Mais Fabra en vient quand même, en conclusion, à justifier le titre de sa chronique qui est un aveu par luimême : .. Si nos économies prospères sont aussi des économies fatiguées, dont maint équipement collectif ou non aurait besoin d’un ravalement, c’est peut-être parce que, d’une manière beaucoup plus subtile que celle des économies marxistes, elles n’ont cessé de s’organiser comme si elles conduisaient on ne sait quelle guerre, et cela parce que les méthodes de la guerre, plus expéditives, offrent toutes les apparences de l’efficacité’ :
Mais si ! on savait jusqu’à maintenant très bien qu’il s’agissait d’une guerre à préparer contre l’Allemagne ou contre l’Union Soviétique.

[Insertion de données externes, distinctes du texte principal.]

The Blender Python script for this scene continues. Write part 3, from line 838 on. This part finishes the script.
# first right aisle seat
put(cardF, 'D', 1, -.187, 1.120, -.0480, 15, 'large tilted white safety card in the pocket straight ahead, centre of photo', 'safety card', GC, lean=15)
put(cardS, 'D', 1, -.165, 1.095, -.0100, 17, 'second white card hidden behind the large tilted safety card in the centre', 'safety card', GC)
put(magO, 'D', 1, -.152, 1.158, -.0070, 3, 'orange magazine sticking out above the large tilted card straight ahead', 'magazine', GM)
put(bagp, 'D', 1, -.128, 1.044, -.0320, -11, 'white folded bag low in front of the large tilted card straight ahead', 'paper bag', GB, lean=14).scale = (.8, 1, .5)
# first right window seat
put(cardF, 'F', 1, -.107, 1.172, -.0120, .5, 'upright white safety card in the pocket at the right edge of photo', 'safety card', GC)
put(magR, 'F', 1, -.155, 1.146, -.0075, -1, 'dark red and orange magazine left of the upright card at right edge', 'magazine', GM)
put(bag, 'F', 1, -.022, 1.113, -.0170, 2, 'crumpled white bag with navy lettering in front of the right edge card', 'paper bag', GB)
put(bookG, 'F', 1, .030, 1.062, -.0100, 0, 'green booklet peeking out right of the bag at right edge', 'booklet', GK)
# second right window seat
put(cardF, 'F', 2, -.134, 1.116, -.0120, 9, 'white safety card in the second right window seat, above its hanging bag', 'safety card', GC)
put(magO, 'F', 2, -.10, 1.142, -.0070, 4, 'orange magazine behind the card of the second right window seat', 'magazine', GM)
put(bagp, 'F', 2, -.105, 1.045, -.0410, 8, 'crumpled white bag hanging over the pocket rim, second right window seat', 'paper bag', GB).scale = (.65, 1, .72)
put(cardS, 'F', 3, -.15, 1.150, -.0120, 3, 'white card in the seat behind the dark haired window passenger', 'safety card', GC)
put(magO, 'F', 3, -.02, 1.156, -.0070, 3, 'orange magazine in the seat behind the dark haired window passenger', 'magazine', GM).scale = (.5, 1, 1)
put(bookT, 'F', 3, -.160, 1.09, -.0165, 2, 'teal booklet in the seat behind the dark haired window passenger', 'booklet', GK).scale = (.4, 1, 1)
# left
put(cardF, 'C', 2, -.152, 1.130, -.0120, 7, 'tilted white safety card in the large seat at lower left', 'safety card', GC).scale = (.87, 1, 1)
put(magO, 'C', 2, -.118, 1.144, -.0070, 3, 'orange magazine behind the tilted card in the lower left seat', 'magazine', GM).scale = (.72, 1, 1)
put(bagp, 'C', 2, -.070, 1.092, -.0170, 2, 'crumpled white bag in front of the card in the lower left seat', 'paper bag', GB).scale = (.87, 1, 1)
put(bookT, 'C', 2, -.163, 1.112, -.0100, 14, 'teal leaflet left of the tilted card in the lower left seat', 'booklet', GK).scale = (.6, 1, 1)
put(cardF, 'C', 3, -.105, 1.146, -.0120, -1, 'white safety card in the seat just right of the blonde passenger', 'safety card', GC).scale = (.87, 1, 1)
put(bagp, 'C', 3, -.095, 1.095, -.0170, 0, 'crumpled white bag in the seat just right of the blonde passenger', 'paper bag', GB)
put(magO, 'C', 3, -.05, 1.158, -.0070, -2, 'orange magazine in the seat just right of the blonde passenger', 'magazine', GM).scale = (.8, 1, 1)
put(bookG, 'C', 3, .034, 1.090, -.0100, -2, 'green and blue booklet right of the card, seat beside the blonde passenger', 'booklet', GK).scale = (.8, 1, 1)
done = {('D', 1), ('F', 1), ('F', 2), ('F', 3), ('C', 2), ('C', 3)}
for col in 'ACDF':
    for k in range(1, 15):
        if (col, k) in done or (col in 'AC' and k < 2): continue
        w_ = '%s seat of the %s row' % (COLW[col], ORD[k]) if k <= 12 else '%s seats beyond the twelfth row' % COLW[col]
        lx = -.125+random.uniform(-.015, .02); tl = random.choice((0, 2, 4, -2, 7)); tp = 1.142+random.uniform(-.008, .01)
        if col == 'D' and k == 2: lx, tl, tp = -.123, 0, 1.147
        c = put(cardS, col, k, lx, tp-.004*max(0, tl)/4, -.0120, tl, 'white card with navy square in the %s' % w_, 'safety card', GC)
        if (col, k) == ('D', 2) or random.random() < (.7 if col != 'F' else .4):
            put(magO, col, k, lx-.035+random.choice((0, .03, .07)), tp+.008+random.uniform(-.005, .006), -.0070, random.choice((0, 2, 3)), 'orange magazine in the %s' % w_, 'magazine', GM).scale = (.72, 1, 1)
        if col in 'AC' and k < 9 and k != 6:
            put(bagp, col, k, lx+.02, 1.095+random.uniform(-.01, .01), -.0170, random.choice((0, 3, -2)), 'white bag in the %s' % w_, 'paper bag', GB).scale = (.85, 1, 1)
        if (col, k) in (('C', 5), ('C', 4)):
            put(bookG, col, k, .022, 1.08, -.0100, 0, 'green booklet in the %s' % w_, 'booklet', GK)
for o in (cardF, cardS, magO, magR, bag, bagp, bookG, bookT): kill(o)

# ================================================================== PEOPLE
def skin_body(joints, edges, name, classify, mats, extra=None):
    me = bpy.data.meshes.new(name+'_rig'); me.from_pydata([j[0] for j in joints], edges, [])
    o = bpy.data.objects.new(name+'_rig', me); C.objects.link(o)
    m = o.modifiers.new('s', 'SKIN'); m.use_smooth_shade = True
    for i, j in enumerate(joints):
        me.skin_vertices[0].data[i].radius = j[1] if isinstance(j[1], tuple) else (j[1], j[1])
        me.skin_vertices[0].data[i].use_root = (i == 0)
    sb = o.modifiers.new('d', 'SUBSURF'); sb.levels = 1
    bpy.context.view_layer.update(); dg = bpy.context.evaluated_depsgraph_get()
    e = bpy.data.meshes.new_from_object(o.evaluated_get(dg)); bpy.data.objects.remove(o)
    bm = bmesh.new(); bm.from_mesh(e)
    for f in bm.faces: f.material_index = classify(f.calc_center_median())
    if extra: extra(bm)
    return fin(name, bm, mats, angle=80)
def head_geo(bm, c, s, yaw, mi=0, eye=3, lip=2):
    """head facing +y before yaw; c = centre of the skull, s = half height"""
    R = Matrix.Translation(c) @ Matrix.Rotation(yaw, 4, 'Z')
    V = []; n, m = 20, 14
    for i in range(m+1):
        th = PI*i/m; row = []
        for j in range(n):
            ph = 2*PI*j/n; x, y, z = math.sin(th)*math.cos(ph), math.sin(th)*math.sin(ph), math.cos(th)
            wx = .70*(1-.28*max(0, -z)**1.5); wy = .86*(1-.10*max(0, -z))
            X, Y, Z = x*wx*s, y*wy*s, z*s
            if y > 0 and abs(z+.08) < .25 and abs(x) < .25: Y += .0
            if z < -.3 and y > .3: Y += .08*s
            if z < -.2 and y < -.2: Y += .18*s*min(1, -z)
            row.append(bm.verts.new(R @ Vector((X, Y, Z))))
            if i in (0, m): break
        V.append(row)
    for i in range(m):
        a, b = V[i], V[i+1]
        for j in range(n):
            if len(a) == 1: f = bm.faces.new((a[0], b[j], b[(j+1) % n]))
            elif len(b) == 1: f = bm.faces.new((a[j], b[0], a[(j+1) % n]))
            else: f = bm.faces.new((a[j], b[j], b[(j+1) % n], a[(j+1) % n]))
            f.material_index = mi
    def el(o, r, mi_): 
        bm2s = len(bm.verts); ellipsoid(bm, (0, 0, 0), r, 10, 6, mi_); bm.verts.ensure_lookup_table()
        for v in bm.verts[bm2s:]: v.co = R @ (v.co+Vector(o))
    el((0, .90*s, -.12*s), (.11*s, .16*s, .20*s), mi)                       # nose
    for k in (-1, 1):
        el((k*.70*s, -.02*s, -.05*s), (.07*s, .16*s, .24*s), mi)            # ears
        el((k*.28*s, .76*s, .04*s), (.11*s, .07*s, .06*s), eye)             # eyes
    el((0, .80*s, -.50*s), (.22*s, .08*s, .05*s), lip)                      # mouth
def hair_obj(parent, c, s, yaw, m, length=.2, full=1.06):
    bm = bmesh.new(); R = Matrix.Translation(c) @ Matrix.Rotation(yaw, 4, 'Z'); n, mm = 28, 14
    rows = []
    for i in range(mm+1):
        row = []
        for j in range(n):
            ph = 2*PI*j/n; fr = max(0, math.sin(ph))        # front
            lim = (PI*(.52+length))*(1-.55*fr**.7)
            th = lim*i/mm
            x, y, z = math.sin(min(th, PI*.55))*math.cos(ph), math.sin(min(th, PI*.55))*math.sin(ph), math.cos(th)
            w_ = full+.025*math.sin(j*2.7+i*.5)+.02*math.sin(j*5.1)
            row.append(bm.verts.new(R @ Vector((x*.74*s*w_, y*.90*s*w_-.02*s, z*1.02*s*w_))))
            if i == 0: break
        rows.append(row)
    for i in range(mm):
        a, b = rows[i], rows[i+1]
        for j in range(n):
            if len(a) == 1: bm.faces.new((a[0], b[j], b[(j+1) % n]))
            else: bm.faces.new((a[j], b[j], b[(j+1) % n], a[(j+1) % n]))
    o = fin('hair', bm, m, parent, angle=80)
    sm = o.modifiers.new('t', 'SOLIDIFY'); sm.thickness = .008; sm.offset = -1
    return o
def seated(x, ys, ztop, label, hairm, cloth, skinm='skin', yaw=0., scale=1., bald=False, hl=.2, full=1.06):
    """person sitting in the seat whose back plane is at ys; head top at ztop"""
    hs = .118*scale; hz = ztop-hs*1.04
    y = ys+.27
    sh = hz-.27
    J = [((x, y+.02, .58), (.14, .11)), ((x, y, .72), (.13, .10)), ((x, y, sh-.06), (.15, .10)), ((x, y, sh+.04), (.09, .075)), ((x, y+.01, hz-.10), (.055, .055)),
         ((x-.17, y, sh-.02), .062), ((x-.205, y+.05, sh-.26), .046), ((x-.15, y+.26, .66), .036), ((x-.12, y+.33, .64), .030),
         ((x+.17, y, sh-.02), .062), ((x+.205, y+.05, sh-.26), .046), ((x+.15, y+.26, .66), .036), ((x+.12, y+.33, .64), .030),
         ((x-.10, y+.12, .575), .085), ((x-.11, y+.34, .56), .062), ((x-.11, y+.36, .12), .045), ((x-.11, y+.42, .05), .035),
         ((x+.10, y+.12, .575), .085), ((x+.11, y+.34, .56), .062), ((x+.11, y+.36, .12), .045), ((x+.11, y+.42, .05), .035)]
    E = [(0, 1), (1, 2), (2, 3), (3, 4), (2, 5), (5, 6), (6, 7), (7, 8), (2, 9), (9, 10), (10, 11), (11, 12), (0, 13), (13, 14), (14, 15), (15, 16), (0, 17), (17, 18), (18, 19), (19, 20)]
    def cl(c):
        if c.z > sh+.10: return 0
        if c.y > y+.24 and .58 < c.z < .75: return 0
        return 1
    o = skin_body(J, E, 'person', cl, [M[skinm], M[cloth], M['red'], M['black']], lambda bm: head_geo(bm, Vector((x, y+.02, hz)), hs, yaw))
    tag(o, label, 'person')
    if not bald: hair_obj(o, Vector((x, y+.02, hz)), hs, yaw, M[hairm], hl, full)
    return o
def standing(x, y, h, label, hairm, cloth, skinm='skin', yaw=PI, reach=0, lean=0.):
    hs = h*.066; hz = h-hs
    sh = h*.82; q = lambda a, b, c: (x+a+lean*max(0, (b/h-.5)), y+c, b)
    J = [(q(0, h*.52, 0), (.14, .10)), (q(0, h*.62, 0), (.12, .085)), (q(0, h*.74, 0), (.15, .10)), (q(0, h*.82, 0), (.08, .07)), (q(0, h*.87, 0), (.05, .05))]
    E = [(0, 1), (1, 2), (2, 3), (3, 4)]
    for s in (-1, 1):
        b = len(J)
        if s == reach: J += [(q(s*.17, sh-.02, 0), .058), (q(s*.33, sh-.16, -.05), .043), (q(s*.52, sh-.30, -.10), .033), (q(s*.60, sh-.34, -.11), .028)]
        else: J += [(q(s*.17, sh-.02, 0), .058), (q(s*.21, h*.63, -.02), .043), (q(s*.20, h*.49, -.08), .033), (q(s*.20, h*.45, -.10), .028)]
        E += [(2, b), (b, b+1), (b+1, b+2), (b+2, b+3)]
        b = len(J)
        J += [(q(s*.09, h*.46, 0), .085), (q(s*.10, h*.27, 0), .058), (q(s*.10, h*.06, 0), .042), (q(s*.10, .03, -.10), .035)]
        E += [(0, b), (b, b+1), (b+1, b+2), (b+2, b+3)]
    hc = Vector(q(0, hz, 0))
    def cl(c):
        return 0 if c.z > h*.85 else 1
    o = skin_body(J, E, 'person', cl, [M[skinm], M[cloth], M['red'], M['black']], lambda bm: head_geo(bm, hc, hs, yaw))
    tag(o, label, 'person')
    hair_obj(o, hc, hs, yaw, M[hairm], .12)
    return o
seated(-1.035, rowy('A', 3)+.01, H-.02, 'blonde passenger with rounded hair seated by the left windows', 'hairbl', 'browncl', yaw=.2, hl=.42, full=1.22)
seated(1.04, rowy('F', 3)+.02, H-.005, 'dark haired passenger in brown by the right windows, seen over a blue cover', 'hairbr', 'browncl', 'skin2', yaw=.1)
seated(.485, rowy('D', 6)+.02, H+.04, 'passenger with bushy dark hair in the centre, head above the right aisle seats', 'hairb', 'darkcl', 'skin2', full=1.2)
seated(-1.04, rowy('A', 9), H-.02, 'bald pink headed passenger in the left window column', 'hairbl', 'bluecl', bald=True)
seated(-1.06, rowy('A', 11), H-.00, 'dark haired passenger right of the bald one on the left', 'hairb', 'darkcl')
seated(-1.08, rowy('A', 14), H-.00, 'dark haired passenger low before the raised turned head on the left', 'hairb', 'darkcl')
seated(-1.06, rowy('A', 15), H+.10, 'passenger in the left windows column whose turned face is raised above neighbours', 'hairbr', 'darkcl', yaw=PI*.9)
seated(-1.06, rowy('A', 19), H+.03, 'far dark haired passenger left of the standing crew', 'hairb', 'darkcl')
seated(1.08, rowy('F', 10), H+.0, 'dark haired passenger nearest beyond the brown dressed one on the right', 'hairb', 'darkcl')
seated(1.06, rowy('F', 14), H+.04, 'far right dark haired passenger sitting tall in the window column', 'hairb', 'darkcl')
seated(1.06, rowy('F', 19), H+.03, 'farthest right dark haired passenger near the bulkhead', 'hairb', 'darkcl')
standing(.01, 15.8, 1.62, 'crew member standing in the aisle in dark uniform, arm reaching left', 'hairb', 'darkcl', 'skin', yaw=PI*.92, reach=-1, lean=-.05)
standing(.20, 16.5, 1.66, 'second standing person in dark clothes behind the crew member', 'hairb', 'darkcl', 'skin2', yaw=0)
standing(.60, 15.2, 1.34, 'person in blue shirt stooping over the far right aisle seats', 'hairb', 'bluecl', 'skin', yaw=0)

Quelles justifications nos capitalistes trouveront-ils dorénavant afin de poursuivre leurs fructueuses constructions d’armement et l’entretien des forces armées pléthoriques ? Nul doute qu’ils en trouveront. Convaincantes ? C’est à voir...
Ajoutons, pour faire bonne mesure, deux phrases de P. Fabra extraites de cet article : "On voit à quel point était mensongère la pensée de Lénine. II disait que le capitalisme portait en lui le germe de la guerre aussi sûrement que le nuage l’orage...". M. Fabra ferait bien de réviser ses connaissances, car nous ne savons pas si les idées de Lénine étaient fausses, mais nous savons bien que la formule citée est de Jaurès.

(1) Voir "Restructuration et transparence" GR n° 875.
(2) Le Monde du 18 mai 1990. Admirons en passant la précision de l’évaluation nouvelle.
(3) "L’après-communisme, le chauvinisme et la monnaie". Le Monde du 19 juin 1990.
(4) Dans Le Monde du 26 juin 1990
(5) Editions Calmann-Lévy 1990. Le Monde du 3 avril 1990/
(6) Union Pacifiste n° 265, juin 1990, 4, rue Lazare Hoche 92100 Boulogne.
(7) Antenne 2, Journal de 20 h. 9 août 1990.
(8) Le Monde du 5 juin 1990.
(9) Economiste anglais mort en 1823.